» Record extracts
----------
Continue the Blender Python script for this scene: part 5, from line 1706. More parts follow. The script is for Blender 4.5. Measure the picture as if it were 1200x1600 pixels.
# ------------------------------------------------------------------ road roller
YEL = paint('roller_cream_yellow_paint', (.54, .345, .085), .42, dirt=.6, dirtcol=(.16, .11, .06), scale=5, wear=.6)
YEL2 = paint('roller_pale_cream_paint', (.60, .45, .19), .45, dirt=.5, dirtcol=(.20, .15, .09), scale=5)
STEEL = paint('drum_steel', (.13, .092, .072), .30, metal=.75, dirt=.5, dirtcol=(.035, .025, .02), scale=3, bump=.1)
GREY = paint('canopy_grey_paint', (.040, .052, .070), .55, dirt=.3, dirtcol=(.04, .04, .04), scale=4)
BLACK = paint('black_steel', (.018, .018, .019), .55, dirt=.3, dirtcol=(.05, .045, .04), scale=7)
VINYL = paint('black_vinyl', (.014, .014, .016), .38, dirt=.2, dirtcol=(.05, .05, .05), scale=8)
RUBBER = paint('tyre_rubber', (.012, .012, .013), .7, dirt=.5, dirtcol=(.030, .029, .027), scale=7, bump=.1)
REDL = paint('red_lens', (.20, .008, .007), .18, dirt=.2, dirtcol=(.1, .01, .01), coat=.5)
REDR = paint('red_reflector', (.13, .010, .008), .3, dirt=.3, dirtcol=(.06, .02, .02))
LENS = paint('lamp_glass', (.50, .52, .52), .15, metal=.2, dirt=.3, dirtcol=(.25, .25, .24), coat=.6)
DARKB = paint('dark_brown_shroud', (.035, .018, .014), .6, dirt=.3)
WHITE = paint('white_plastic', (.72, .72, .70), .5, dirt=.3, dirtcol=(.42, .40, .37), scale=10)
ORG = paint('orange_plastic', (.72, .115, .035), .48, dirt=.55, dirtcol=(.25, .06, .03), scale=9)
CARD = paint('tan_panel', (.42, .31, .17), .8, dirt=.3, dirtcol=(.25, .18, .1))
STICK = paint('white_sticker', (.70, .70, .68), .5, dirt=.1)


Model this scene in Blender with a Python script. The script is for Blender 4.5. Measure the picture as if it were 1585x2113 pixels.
----------
» Problem to work on
Write out the records shown above, exactly as they appear.

» Task solution
Continue the Blender Python script for this scene: part 5, from line 1706. More parts follow. The script is for Blender 4.5. Measure the picture as if it were 1200x1600 pixels.
# ------------------------------------------------------------------ road roller
YEL = paint('roller_cream_yellow_paint', (.54, .345, .085), .42, dirt=.6, dirtcol=(.16, .11, .06), scale=5, wear=.6)
YEL2 = paint('roller_pale_cream_paint', (.60, .45, .19), .45, dirt=.5, dirtcol=(.20, .15, .09), scale=5)
STEEL = paint('drum_steel', (.13, .092, .072), .30, metal=.75, dirt=.5, dirtcol=(.035, .025, .02), scale=3, bump=.1)
GREY = paint('canopy_grey_paint', (.040, .052, .070), .55, dirt=.3, dirtcol=(.04, .04, .04), scale=4)
BLACK = paint('black_steel', (.018, .018, .019), .55, dirt=.3, dirtcol=(.05, .045, .04), scale=7)
VINYL = paint('black_vinyl', (.014, .014, .016), .38, dirt=.2, dirtcol=(.05, .05, .05), scale=8)
RUBBER = paint('tyre_rubber', (.012, .012, .013), .7, dirt=.5, dirtcol=(.030, .029, .027), scale=7, bump=.1)
REDL = paint('red_lens', (.20, .008, .007), .18, dirt=.2, dirtcol=(.1, .01, .01), coat=.5)
REDR = paint('red_reflector', (.13, .010, .008), .3, dirt=.3, dirtcol=(.06, .02, .02))
LENS = paint('lamp_glass', (.50, .52, .52), .15, metal=.2, dirt=.3, dirtcol=(.25, .25, .24), coat=.6)
DARKB = paint('dark_brown_shroud', (.035, .018, .014), .6, dirt=.3)
WHITE = paint('white_plastic', (.72, .72, .70), .5, dirt=.3, dirtcol=(.42, .40, .37), scale=10)
ORG = paint('orange_plastic', (.72, .115, .035), .48, dirt=.55, dirtcol=(.25, .06, .03), scale=9)
CARD = paint('tan_panel', (.42, .31, .17), .8, dirt=.3, dirtcol=(.25, .18, .1))
STICK = paint('white_sticker', (.70, .70, .68), .5, dirt=.1)


Model this scene in Blender with a Python script. The script is for Blender 4.5. Measure the picture as if it were 1585x2113 pixels.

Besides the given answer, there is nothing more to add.